In the listing below, locate the lines that hold the string "scene". Copy those lines.

[START Available data]

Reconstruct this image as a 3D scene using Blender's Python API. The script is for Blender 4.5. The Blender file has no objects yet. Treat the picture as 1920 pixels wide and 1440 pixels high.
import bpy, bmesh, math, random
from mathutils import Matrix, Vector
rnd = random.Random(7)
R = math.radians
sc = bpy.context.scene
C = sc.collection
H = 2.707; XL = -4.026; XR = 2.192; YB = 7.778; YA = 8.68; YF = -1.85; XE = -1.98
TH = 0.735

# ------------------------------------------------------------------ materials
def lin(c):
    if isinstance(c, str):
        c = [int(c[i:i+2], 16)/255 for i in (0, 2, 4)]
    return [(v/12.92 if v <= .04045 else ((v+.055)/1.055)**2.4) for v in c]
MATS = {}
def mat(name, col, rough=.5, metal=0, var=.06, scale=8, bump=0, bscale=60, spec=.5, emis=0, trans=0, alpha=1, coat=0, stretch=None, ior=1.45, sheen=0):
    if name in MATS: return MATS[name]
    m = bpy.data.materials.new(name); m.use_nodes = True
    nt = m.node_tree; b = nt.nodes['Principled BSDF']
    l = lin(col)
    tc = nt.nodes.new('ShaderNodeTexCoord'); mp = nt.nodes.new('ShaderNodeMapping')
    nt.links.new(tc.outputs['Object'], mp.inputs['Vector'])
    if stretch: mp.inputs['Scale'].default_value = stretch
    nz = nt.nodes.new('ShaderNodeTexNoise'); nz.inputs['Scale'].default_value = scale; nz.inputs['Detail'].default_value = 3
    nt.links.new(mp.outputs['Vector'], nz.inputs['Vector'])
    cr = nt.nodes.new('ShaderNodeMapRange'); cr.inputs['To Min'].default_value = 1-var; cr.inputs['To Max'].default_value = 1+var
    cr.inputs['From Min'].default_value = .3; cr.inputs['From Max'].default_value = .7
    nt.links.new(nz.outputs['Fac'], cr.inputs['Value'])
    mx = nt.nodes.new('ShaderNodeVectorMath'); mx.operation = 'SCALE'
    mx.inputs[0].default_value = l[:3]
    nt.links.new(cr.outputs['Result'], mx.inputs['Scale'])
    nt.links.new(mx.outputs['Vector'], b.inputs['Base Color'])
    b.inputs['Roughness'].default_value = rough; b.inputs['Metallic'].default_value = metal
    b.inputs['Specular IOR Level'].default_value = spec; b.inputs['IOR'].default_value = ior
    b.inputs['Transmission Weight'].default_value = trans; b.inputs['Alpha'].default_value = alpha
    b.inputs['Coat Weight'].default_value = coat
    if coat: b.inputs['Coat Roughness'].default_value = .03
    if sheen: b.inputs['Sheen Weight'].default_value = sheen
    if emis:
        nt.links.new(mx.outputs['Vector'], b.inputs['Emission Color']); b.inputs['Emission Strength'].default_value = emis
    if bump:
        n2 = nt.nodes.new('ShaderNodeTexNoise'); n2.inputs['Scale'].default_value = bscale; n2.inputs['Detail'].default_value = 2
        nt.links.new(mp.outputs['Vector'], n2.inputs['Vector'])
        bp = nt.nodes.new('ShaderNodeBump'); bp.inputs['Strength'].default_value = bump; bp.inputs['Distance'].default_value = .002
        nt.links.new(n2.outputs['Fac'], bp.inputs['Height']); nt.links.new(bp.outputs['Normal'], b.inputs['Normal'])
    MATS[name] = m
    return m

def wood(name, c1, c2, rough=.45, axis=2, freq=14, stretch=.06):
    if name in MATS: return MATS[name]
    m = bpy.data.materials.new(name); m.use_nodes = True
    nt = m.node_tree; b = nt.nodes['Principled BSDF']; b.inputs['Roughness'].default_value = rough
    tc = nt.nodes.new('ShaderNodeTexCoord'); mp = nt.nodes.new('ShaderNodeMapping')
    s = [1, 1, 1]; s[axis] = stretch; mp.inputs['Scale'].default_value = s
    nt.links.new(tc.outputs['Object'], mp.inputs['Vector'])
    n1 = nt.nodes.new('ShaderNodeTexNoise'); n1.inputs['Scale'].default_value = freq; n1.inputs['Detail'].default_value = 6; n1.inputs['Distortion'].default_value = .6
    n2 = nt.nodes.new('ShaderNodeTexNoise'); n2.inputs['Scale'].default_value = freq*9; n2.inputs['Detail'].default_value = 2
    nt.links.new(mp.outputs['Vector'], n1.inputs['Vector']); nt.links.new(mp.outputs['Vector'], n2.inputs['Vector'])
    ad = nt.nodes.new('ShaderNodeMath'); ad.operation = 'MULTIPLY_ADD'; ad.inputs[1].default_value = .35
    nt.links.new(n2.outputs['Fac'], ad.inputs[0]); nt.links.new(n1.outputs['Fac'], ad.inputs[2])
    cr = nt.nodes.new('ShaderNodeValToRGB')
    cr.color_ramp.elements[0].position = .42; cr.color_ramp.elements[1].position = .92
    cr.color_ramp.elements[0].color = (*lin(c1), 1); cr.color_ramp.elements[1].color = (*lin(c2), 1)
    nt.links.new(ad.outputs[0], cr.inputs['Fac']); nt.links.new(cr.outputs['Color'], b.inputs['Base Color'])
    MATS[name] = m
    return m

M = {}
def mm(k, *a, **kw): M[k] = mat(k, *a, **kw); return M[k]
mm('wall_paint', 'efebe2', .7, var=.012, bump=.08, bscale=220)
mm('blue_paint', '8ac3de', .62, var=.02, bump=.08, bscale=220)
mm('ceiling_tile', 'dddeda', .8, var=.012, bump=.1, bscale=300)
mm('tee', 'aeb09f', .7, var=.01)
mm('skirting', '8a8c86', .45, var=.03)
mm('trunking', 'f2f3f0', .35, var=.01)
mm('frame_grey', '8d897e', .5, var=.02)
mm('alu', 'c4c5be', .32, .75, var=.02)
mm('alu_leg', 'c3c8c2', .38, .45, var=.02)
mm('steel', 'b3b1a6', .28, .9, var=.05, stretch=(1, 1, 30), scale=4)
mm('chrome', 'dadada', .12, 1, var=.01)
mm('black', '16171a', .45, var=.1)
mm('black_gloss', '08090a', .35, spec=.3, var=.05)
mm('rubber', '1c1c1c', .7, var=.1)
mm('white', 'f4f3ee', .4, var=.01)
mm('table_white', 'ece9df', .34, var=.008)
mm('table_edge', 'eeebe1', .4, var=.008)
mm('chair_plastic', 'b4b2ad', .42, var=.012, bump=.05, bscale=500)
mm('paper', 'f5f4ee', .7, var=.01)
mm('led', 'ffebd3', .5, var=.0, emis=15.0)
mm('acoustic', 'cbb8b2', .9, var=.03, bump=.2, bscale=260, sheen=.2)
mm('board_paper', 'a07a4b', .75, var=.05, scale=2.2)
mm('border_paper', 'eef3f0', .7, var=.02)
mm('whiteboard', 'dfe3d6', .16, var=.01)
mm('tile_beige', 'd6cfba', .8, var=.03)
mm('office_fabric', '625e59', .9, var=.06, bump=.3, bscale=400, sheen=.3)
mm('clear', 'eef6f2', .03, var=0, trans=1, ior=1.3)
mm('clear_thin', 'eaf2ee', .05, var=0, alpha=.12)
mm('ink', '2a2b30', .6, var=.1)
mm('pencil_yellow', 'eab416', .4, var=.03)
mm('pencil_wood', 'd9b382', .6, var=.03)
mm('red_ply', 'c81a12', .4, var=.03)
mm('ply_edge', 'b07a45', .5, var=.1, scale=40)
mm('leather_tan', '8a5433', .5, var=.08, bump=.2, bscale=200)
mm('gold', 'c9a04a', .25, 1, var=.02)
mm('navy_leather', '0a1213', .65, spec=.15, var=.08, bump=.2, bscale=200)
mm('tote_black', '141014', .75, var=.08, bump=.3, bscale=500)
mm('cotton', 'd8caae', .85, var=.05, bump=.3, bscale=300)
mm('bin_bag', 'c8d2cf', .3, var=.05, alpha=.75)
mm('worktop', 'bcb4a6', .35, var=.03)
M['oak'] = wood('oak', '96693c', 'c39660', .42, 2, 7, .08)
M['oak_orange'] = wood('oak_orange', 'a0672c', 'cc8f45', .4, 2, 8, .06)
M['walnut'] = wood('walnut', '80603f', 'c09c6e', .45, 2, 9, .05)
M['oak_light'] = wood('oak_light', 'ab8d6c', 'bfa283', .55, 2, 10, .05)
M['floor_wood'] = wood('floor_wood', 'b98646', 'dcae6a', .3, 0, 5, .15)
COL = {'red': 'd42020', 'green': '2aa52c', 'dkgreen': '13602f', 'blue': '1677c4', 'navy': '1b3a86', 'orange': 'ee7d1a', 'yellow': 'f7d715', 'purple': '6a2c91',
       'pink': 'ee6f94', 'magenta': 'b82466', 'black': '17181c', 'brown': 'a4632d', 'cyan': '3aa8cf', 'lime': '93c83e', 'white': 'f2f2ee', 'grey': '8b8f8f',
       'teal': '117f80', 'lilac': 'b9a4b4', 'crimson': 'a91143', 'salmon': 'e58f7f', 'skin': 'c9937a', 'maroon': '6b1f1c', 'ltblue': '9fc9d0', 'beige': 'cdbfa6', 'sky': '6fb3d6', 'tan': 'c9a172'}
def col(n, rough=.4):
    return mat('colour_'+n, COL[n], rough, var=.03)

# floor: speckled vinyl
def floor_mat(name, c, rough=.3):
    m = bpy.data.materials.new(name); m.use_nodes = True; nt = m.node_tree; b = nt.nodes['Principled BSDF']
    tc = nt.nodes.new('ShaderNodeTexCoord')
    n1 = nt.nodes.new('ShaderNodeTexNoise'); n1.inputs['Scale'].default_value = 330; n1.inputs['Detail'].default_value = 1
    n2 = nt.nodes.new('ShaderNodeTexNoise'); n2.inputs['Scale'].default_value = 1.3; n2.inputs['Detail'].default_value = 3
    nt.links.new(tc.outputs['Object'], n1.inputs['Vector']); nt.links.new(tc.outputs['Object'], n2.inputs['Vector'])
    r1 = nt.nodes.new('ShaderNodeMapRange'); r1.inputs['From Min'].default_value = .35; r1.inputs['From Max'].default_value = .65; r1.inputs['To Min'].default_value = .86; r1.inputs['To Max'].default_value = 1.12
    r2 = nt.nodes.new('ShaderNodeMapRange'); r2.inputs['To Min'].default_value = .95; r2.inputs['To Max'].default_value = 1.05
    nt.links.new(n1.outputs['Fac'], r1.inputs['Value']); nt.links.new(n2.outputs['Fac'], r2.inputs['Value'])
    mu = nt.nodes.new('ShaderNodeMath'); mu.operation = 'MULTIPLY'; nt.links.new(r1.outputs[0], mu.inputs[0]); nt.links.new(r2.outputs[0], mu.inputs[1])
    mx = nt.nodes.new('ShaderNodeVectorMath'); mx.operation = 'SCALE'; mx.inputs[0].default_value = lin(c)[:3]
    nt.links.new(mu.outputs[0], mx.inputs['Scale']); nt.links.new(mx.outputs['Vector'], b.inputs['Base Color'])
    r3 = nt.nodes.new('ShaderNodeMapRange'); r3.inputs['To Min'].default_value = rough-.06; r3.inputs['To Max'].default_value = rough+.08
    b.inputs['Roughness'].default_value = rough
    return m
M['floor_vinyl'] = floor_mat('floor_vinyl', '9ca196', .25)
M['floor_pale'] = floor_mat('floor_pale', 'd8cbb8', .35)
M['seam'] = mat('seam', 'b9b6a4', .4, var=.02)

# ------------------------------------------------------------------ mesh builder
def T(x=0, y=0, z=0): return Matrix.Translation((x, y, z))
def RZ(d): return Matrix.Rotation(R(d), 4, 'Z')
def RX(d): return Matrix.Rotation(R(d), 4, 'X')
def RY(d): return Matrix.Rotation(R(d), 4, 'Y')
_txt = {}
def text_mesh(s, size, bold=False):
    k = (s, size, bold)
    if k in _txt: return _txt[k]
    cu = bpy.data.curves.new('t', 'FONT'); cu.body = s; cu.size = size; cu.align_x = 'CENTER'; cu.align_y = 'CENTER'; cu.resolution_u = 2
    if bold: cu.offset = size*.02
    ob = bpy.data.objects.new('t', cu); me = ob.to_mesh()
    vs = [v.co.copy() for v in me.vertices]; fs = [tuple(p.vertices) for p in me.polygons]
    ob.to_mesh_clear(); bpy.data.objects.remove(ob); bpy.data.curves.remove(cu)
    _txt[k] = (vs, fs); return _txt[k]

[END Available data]

• _Task answer_
Reconstruct this image as a 3D scene using Blender's Python API. The script is for Blender 4.5. The Blender file has no objects yet. Treat the picture as 1920 pixels wide and 1440 pixels high.
sc = bpy.context.scene